AXIS CEO 'pleased' with robust underwriting, investment performance in Q2
Re/insurer AXIS Capital Holdings has delivered a solid set of results for both the second quarter and first half of 2021. Its chief executive Albert Benchimol is "confident" that pricing will remain at or above loss cost trends well into 2022 and likely beyond, providing a tailwind to ongoing improvements in underwriting profitability.
The company has reported a net profit of $228 million for the second quarter of 2021 and $344 million for the first six months, compared with $112 million for Q2 2020 and a net loss of $73 million in the first half of last year.

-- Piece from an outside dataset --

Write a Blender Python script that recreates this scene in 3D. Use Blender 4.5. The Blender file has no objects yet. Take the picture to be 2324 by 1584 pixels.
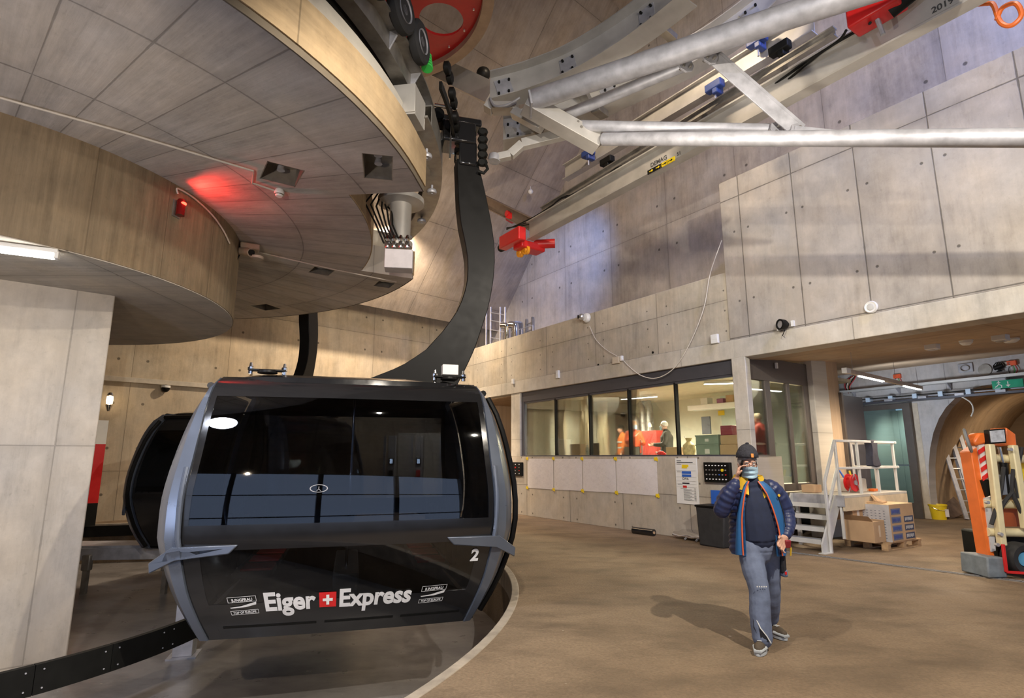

Its gross premiums written increased by 13 percent to $1.9 billion in the recent quarter, with an increase of $231 million, or 22 percent, in the insurance segment, partially offset by a decrease of $6 million, or 1 percent, in the reinsurance segment.
For the six months ended June 30, the GWP increased by 8 percent to $4.5 billion, with an increase of $393 million, or 20 percent, in the insurance segment, partially offset by a decrease of $64 million, or 3 percent, in the reinsurance segment.
The combined ratio for Q2 2021 improved to 90.6 percent, from 94.7 percent in the prior year quarter. For H1 2021, the combined ratio was 94.7 percent, compared with 107.1 percent in H1 2020.
Benchimol, president and CEO of AXIS Capital, said: "We are pleased to report record operating earnings per share for the quarter and first half of the year, along with excellent production and robust underwriting and investment performance."
"Our continued progress in underwriting performance provides tangible proof that our efforts to reposition our portfolio are delivering meaningful improvements," he added. "Our insurance business is well positioned in the markets experiencing the strongest conditions, leading to 22% growth in gross premiums written to achieve a record level of premium production. Our reinsurance business demonstrated agility and discipline, growing in attractive classes, but also holding the line where terms were not deemed sufficiently attractive, and continuing to manage down catastrophe volatility."
Benchimol further noted that "During the quarter, we recorded average rate increases of 14% across our insurance book, which is higher than the previous quarter and on par with the prior year period – and we remain confident that pricing will remain at or above loss cost trends well into 2022 and likely beyond, providing a tailwind to ongoing improvements in underwriting profitability."